The task: Gather all lines in the data that hold the string "from".

---+---

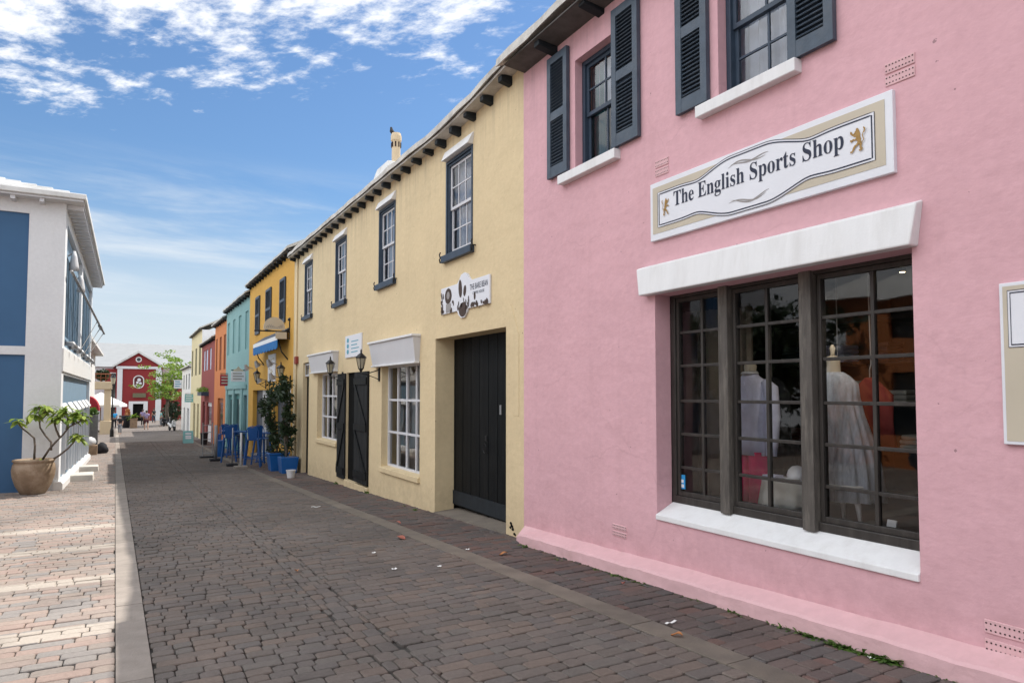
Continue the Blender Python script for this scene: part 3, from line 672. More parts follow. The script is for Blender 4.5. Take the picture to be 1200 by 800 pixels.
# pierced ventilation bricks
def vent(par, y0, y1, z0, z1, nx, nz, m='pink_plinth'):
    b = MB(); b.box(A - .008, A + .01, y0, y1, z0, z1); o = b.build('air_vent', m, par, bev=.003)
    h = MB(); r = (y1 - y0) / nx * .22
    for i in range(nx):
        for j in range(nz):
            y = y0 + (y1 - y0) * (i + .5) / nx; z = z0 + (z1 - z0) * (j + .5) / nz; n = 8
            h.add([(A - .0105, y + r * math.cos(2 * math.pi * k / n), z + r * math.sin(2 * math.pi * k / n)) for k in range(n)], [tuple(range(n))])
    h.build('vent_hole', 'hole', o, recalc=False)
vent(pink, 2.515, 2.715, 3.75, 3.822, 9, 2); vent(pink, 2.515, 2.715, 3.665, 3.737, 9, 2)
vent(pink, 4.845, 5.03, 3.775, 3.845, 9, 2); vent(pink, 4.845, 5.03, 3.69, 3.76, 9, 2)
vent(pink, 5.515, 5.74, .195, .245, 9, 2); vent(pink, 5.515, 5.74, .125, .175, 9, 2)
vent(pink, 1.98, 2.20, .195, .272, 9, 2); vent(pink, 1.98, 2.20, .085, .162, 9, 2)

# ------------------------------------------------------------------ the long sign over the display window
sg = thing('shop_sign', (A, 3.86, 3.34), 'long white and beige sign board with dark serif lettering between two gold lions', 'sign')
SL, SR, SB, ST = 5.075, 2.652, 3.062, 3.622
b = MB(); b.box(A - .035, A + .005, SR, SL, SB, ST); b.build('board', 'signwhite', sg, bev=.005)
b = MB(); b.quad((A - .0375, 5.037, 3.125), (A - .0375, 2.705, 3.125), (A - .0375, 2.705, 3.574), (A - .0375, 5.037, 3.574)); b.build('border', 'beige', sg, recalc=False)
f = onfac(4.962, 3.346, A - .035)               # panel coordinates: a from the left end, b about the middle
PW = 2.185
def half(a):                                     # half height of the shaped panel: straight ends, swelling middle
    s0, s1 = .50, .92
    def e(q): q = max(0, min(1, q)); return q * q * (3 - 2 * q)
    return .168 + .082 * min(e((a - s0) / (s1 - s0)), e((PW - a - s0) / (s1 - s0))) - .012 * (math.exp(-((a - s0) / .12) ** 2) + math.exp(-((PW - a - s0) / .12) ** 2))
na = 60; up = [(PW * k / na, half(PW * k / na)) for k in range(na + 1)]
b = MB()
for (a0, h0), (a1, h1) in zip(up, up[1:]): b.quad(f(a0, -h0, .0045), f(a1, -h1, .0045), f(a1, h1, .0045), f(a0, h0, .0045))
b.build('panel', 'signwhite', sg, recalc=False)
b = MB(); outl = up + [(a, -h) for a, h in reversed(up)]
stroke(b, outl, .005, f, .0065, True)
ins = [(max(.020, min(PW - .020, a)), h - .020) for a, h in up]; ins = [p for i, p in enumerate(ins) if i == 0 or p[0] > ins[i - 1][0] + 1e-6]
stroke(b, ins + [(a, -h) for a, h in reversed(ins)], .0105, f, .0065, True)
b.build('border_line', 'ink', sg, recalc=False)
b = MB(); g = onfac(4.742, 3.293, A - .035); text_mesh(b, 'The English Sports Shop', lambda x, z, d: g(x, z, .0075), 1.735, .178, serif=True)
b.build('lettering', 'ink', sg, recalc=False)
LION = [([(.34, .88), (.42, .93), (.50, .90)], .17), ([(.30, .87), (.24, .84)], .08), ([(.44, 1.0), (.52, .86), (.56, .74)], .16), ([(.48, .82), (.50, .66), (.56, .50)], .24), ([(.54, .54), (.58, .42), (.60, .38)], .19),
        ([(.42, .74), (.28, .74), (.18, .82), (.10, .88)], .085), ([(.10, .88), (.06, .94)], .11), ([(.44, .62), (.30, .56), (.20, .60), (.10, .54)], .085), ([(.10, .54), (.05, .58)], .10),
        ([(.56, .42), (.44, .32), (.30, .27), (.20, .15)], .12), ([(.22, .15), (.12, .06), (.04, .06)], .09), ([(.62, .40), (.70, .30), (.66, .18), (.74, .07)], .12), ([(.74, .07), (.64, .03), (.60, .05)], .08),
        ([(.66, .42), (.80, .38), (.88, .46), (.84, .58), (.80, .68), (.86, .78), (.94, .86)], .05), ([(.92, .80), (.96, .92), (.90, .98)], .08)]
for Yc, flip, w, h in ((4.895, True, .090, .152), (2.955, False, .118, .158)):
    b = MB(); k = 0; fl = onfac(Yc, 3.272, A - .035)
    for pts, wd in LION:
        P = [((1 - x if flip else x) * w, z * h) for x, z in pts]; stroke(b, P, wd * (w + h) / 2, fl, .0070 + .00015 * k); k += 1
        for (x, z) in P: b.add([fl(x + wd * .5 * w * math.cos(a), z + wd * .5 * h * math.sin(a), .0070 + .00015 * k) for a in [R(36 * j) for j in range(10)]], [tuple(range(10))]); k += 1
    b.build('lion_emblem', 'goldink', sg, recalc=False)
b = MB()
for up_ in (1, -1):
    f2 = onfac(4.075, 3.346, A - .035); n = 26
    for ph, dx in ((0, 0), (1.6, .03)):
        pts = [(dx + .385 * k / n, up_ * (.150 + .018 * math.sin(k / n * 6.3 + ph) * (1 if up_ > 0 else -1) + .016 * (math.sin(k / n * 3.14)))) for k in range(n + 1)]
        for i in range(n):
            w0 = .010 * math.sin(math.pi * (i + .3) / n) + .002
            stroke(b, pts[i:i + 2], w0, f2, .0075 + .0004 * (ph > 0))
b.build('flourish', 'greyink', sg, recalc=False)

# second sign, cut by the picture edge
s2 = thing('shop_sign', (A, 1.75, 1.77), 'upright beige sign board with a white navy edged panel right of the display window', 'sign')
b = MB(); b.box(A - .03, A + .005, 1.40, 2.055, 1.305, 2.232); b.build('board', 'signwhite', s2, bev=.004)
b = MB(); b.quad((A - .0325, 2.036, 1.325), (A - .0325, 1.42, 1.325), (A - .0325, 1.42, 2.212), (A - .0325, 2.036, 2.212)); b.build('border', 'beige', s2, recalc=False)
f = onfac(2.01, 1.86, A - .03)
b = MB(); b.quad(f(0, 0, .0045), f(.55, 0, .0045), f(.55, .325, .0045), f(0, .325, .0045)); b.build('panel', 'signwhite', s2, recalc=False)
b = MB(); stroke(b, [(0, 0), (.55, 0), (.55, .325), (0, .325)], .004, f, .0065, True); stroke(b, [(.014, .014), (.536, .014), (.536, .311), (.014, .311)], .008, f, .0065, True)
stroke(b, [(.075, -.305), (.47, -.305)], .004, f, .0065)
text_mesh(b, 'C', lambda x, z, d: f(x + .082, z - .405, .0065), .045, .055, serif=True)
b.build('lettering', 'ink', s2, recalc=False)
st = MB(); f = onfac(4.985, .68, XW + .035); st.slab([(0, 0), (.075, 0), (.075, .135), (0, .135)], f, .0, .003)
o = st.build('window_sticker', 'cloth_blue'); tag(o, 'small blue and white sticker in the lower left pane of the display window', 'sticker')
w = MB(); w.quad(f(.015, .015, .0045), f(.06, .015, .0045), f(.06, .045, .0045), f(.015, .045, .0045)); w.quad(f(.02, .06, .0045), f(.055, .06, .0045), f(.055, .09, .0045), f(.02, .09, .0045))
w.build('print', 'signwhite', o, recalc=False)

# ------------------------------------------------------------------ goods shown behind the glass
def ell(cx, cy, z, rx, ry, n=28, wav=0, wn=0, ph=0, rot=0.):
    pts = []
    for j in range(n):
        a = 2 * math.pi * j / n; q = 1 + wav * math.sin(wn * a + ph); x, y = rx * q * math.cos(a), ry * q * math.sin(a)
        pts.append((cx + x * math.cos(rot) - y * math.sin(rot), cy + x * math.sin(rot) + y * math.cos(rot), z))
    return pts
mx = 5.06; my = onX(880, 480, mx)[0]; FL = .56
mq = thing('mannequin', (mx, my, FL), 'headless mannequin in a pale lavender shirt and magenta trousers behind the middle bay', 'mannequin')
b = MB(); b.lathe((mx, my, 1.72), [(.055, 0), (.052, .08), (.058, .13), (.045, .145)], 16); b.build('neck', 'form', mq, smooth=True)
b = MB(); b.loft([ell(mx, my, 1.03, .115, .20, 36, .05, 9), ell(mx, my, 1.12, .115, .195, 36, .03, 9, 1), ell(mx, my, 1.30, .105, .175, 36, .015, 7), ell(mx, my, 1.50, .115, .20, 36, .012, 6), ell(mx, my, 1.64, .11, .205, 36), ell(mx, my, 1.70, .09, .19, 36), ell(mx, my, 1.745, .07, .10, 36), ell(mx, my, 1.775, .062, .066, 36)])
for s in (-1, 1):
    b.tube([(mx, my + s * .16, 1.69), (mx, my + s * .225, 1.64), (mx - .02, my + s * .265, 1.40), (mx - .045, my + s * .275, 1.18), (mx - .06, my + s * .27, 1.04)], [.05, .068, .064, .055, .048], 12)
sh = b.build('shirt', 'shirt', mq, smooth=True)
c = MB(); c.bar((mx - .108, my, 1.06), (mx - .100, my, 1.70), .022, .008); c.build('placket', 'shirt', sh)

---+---

The response:
Continue the Blender Python script for this scene: part 3, from line 672. More parts follow. The script is for Blender 4.5. Take the picture to be 1200 by 800 pixels.
f = onfac(4.962, 3.346, A - .035)               # panel coordinates: a from the left end, b about the middle